Harold L. Wheeler was the younger brother of Joseph L. Wheeler (1884-1970) who was Director of the Enoch Pratt Free Library, 1926-1945.

Wednesday, January 4, 2012


Margarethe (also called Marga) Kortenbeutel received her BA from the New Jersey College for Women (now Douglass College) in 1933 and already knew that she wanted to be a librarian.  She began as an NYPL substitute in 1934 during the midst of the Great Depression.  Ten years later she was still in an entry-level position when she was asked to be a witness at the US Senate Committee on Education and Labor hearings on the financial plight of white collar workers.  Kortenbeutel, who had created a monthly list of her itemized expenses, was asked to explain how she lived on her limited budget, and the New York Times noted that her “case history” captured the committee’s attention. 

Kortenbeutel testified that she had no extra money at the end of the month although she sewed her own clothes and got “one good cheap meal a day at the library”.  That meal was a shared one cooked by the branch staff (on Library time) at a cost of 25¢ each, and she noted that for “about everyone this dinner is the main meal of the day.”  Before she left the witness table, Kortenbeutel was asked why she stayed at the Library given her financial hardships. “I am quite willing to stay,” she replied. “I happen to be very interested in my work, and I like working with all kinds of people.”  She then added, “I am really not interested in just making money, but I would like not to starve to death.”

Kortenbeutel’s financial situation improved somewhat the following year when she was promoted to be the First Assistant at the Ottendorfer Branch.  In 1947 she was promoted to Branch Librarian at the 67th Street Branch and retired in 1970.

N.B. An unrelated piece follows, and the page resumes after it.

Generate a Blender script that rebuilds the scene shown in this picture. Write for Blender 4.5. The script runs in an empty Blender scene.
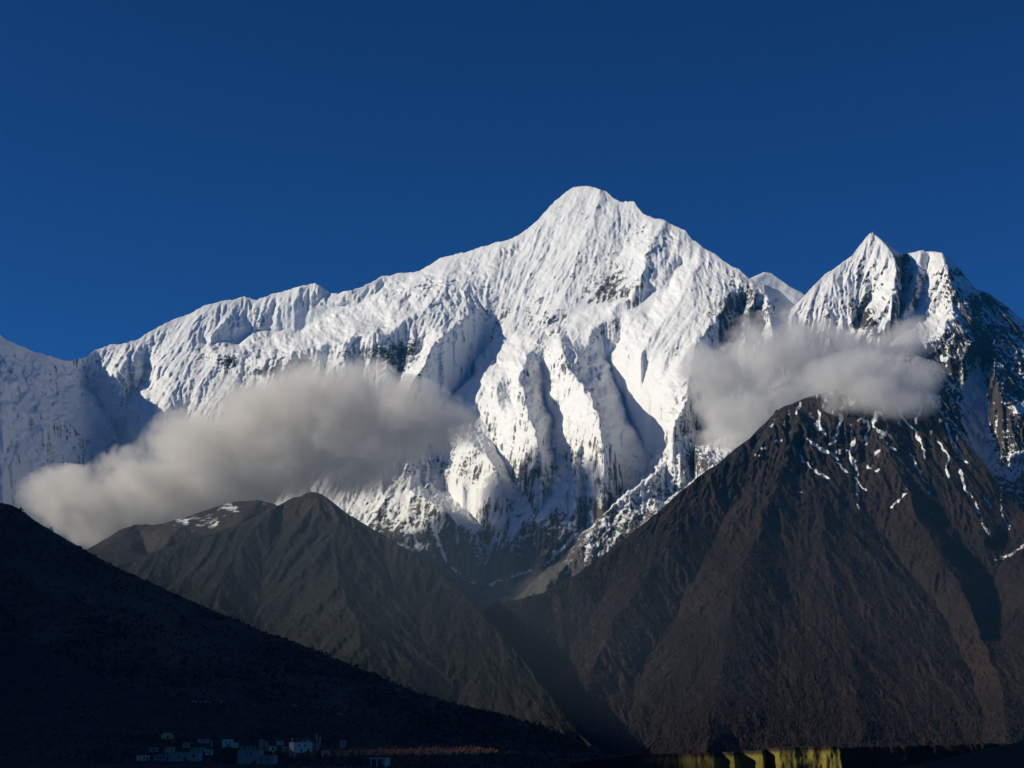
import bpy, math, random
import numpy as np
from mathutils import Vector

R = math.radians
sc = bpy.context.scene
COL = sc.collection

# ------------------------------------------------------------------ camera
F_PX = 1576.0
PITCH = R(12.5)
cam_d = bpy.data.cameras.new('camera')
cam_d.sensor_width = 36.0
cam_d.lens = 36.0 * F_PX / 1024.0
cam_d.clip_start = 1.0
cam_d.clip_end = 200000.0
cam = bpy.data.objects.new('camera', cam_d)
COL.objects.link(cam)
cam.location = (0, 0, 0)
cam.rotation_euler = (R(90) + PITCH, 0, 0)
sc.camera = cam

# ------------------------------------------------------------------ light
SUN_AZ_LEFT = 8.0      # degrees the sun stands behind the camera plane, from straight left
SUN_EL = 24.0
sv = Vector((-math.cos(R(SUN_EL)) * math.cos(R(SUN_AZ_LEFT)),
             -math.cos(R(SUN_EL)) * math.sin(R(SUN_AZ_LEFT)),
             math.sin(R(SUN_EL))))
sun_d = bpy.data.lights.new('sun', 'SUN')
sun_d.energy = 4.3
sun_d.angle = R(0.5)
sun_d.color = (1.0, 0.895, 0.70)
sun = bpy.data.objects.new('sun', sun_d)
COL.objects.link(sun)
sun.rotation_euler = sv.to_track_quat('Z', 'Y').to_euler()

world = bpy.data.worlds.new('World')
sc.world = world
world.use_nodes = True
nt = world.node_tree
bg = nt.nodes['Background']
sky = nt.nodes.new('ShaderNodeTexSky')
sky.sky_type = 'NISHITA'
sky.sun_disc = False
sky.sun_elevation = R(SUN_EL)
sky.sun_rotation = math.atan2(sv.x, sv.y)
sky.altitude = 3000
sky.air_density = 1.0
sky.dust_density = 2.0
sky.ozone_density = 8.0
hs = nt.nodes.new('ShaderNodeGamma')      # the deep, contrasty blue of a high-altitude sky
hs.inputs['Gamma'].default_value = 1.42
sc_ = nt.nodes.new('ShaderNodeVectorMath'); sc_.operation = 'MULTIPLY'; sc_.inputs[1].default_value = (0.45, 0.64, 0.69)
nt.links.new(sky.outputs[0], sc_.inputs[0])
nt.links.new(sc_.outputs[0], hs.inputs['Color'])
nt.links.new(hs.outputs[0], bg.inputs[0])
bg.inputs[1].default_value = 0.061

sc.view_settings.view_transform = 'Standard'
sc.view_settings.look = 'None'
sc.view_settings.exposure = 0.0
sc.view_settings.gamma = 1.0
sc.view_settings.use_curve_mapping = False
sc.render.engine = 'CYCLES'
cy = sc.cycles
cy.use_denoising = True
try:
    cy.denoiser = 'OPENIMAGEDENOISE'
    cy.denoising_input_passes = 'RGB_ALBEDO_NORMAL'
except Exception:
    pass
cy.max_bounces = 6
cy.diffuse_bounces = 2
cy.glossy_bounces = 1
cy.volume_bounces = 8
cy.volume_max_steps = 256
cy.use_adaptive_sampling = True
cy.adaptive_threshold = 0.02

# ------------------------------------------------------------------ noise
_rng = np.random.default_rng(7)
_ang = _rng.random((256, 256)) * 2 * np.pi
_GX, _GY = np.cos(_ang).astype(np.float32), np.sin(_ang).astype(np.float32)

def gn(x, y, seed=0):
    x = np.asarray(x, np.float64) + seed * 17.31
    y = np.asarray(y, np.float64) + seed * 9.77
    xi = np.floor(x).astype(np.int64); yi = np.floor(y).astype(np.int64)
    fx = (x - xi).astype(np.float32); fy = (y - yi).astype(np.float32)
    u = fx * fx * fx * (fx * (fx * 6 - 15) + 10); v = fy * fy * fy * (fy * (fy * 6 - 15) + 10)
    def g(i, j, dx, dy):
        a = (xi + i) & 255; b = (yi + j) & 255
        return _GX[a, b] * dx + _GY[a, b] * dy
    n00 = g(0, 0, fx, fy); n10 = g(1, 0, fx - 1, fy); n01 = g(0, 1, fx, fy - 1); n11 = g(1, 1, fx - 1, fy - 1)
    return ((n00 * (1 - u) + n10 * u) * (1 - v) + (n01 * (1 - u) + n11 * u) * v) * 1.5

def fbm(x, y, o, gain=0.5, seed=0, ridged=False):
    s = 0.0; a = 1.0; t = 0.0
    for k in range(o):
        n = gn(x * 2.03 ** k, y * 2.03 ** k, seed + k * 3)
        if ridged: n = 1 - 2 * np.abs(n)
        s = s + a * n; t += a; a *= gain
    return s / t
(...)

Today would be Margarethe Kortenbeutel’s 99th birthday.

Tuesday, January 3, 2012


Anne (or Annie) Shuck was born in Texas and graduated from Kansas City (M0) High School in 1905.  In 1909 she received her AB in Greek from Wellesley College, and afterwards she taught mathematics at Central High School in Fort Worth, 1909-1913.
Shuck married George Howard Hutchins, probably in 1913. 

By 1917 she was in the New York City area working as the Assistant Director for the US War Camp Community Service.

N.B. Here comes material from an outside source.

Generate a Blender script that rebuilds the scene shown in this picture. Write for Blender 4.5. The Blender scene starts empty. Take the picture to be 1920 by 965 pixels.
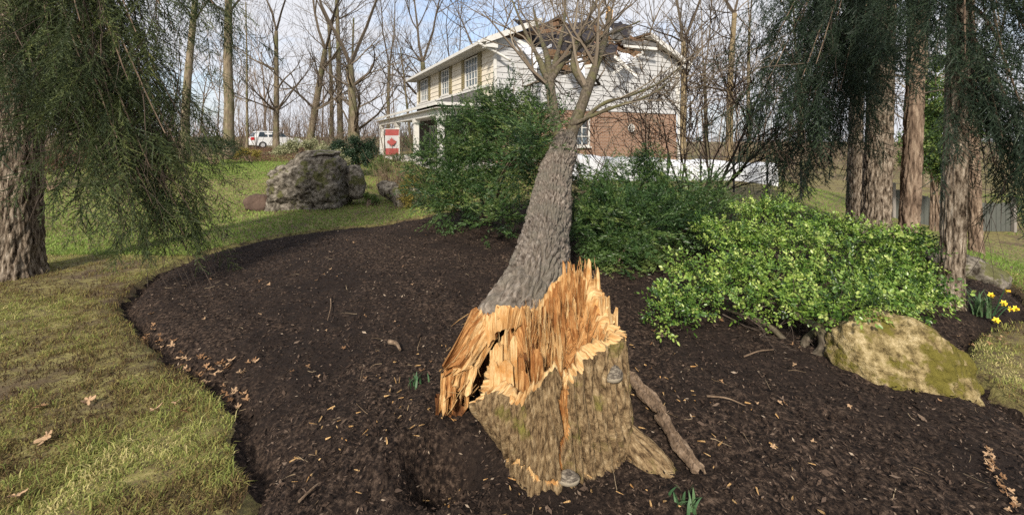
import bpy, math, random
import numpy as np
from mathutils import Vector, Matrix

S = bpy.context.scene
C = S.collection
R_ = math.radians

# ------------------------------------------------------------------ camera, sky, sun, exposure
F_PX, HORIZON, EYE = 800.0, 265.0, 1.6          # focal length and horizon row of the 1920 px wide photograph
cam_d = bpy.data.cameras.new('camera'); cam = bpy.data.objects.new('camera', cam_d); C.objects.link(cam)
cam.location = (0, 0, EYE); cam.rotation_euler = (R_(90), 0, 0)
cam_d.sensor_width = 36; cam_d.lens = 36 * F_PX / 1920
cam_d.shift_y = (HORIZON - 482.5) / 1920
cam_d.clip_start = 0.05; cam_d.clip_end = 2000
S.camera = cam

SUN_EL, SUN_AZ = 36.0, 193.0                    # azimuth clockwise from +Y (away from camera)
world = bpy.data.worlds.new('World'); S.world = world; world.use_nodes = True
wn, wl = world.node_tree.nodes, world.node_tree.links
bg = wn['Background']
sky = wn.new('ShaderNodeTexSky'); sky.sky_type = 'NISHITA'; sky.sun_disc = False
sky.sun_elevation = R_(SUN_EL); sky.sun_rotation = R_(SUN_AZ)
sky.air_density = 1.0; sky.dust_density = 2.0; sky.ozone_density = 2.0
tc = wn.new('ShaderNodeTexCoord'); mp = wn.new('ShaderNodeMapping'); mp.inputs['Scale'].default_value = (1.6, 1.6, 4.2)
mp.inputs['Location'].default_value = (0.3, 0.1, 0.42)
nz = wn.new('ShaderNodeTexNoise'); nz.inputs['Scale'].default_value = 1.7; nz.inputs['Detail'].default_value = 7; nz.inputs['Roughness'].default_value = .58
rp = wn.new('ShaderNodeValToRGB'); rp.color_ramp.elements[0].position = .27; rp.color_ramp.elements[1].position = .52
mx = wn.new('ShaderNodeMixRGB'); mx.inputs[2].default_value = (3.7, 3.76, 4.0, 1)   # bright thin cloud, same units as the sky
wl.new(tc.outputs['Generated'], mp.inputs[0]); wl.new(mp.outputs[0], nz.inputs['Vector']); wl.new(nz.outputs['Fac'], rp.inputs[0])
wl.new(rp.outputs[0], mx.inputs[0]); wl.new(sky.outputs[0], mx.inputs[1]); wl.new(mx.outputs[0], bg.inputs['Color'])
bg.inputs['Strength'].default_value = 0.125

sun_d = bpy.data.lights.new('sun', 'SUN'); sun = bpy.data.objects.new('sun', sun_d); C.objects.link(sun)
sun_d.energy = 3.3; sun_d.angle = R_(6); sun_d.color = (1.0, .91, .78)
_a, _e = R_(SUN_AZ), R_(SUN_EL)
sun_dir = Vector((math.sin(_a) * math.cos(_e), math.cos(_a) * math.cos(_e), math.sin(_e)))
sun.rotation_euler = sun_dir.to_track_quat('Z', 'Y').to_euler()

S.view_settings.view_transform = 'Standard'; S.view_settings.look = 'None'
S.view_settings.gamma = 1; S.view_settings.use_curve_mapping = False
S.view_settings.exposure = 0.9
S.cycles.max_bounces = 5; S.cycles.diffuse_bounces = 3; S.cycles.glossy_bounces = 2; S.cycles.transmission_bounces = 3
S.cycles.use_denoising = False

# ------------------------------------------------------------------ maths helpers
rng = np.random.default_rng(11)

def at(px, py, d):
    """World point seen at a photograph pixel, at a chosen real distance d along the view."""
    return np.array([(px - 960) / F_PX * d, d, EYE - (py - HORIZON) / F_PX * d])

def sm(a, b, x):
    t = np.clip((np.asarray(x, float) - a) / (b - a), 0, 1); return t * t * (3 - 2 * t)

_perm = np.random.default_rng(5).permutation(256); _perm = np.concatenate([_perm, _perm, _perm])
_g = np.random.default_rng(6).normal(size=(256, 3)); _g /= np.linalg.norm(_g, axis=1)[:, None]
def pn(p, s=1.0, off=0.0):
    """gradient noise of points (n,3), about -0.7..0.7"""
    p = np.asarray(p, float) * s + off
    i = np.floor(p).astype(int); f = p - i; u = f * f * f * (f * (f * 6 - 15) + 10); i &= 255
    out = 0
    for dx in (0, 1):
        wx = u[:, 0] if dx else 1 - u[:, 0]
        for dy in (0, 1):
            wy = u[:, 1] if dy else 1 - u[:, 1]
            for dz in (0, 1):
                wz = u[:, 2] if dz else 1 - u[:, 2]
                h = _perm[_perm[_perm[(i[:, 0] + dx) & 255] + ((i[:, 1] + dy) & 255)] + ((i[:, 2] + dz) & 255)]
                out = out + wx * wy * wz * ((f - (dx, dy, dz)) * _g[h]).sum(1)
    return out
def fbm(p, s=1.0, octv=4, off=0.0, gain=.5):
    v, a = 0, 1.0
    for k in range(octv): v = v + a * pn(p, s, off + 17.3 * k); s *= 2.03; a *= gain
    return v

# ------------------------------------------------------------------ object helpers
def mk(name, V, F, mat, parent=None, uv=None, var=None, smooth=False, midx=None, kind=None, label=None):
    """ONE mesh object from vertices (n,3) and a list of (k,3)/(k,4) index arrays."""
    V = np.asarray(V, np.float32); F = [np.asarray(f, np.int32) for f in (F if isinstance(F, (list, tuple)) else [F]) if len(f)]
    me = bpy.data.meshes.new(name)
    idx = np.concatenate([f.ravel() for f in F]); tot = np.concatenate([np.full(len(f), f.shape[1], np.int32) for f in F])
    me.vertices.add(len(V)); me.vertices.foreach_set('co', V.ravel())
    me.loops.add(len(idx)); me.loops.foreach_set('vertex_index', idx)
    me.polygons.add(len(tot)); st = np.zeros(len(tot), np.int32); st[1:] = np.cumsum(tot)[:-1]
    me.polygons.foreach_set('loop_start', st); me.polygons.foreach_set('loop_total', tot)
    me.polygons.foreach_set('use_smooth', np.full(len(tot), bool(smooth)))
    for m in (mat if isinstance(mat, (list, tuple)) else [mat]): me.materials.append(m)
    if midx is not None: me.polygons.foreach_set('material_index', np.asarray(midx, np.int32))
    me.update(calc_edges=True)
    if uv is not None:
        l = me.uv_layers.new(name='UVMap'); l.data.foreach_set('uv', np.asarray(uv, np.float32).ravel())
    if var is not None:
        a = me.attributes.new('var', 'FLOAT', 'POINT'); a.data.foreach_set('value', np.asarray(var, np.float32))
    o = bpy.data.objects.new(name, me); C.objects.link(o)
    if parent is not None: o.parent = parent
    if kind: o['kind'] = kind
    if label: o['label'] = label
    return o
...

Anne Hutchins attended the US Secretarial School in 1920 and worked as a stenographer in the NYPL Library School, 1921-1923.  During this same period she also was a student in the Library School and earned her one-year certificate in 1923.  She took additional courses in 1925-1926 but never finished the two-year program.

After graduation Hutchins became the stenographer for the Chief of the Circulation Department.  In 1925 she was transferred to be the First Assistant at the Hamilton Fish Park Branch.  In 1926 she was promoted to Branch Librarian at the High Bridge Branch and served there until 1943 when she was promoted to be Superintendent of the Extension Division.  Hutchins retired from NYPL in 1952.

Anne Hutchins is believed to be the only member of the Christian Scientist church among the Branch Librarians.

Today would be the 124th birthday of Anne S. Hutchins.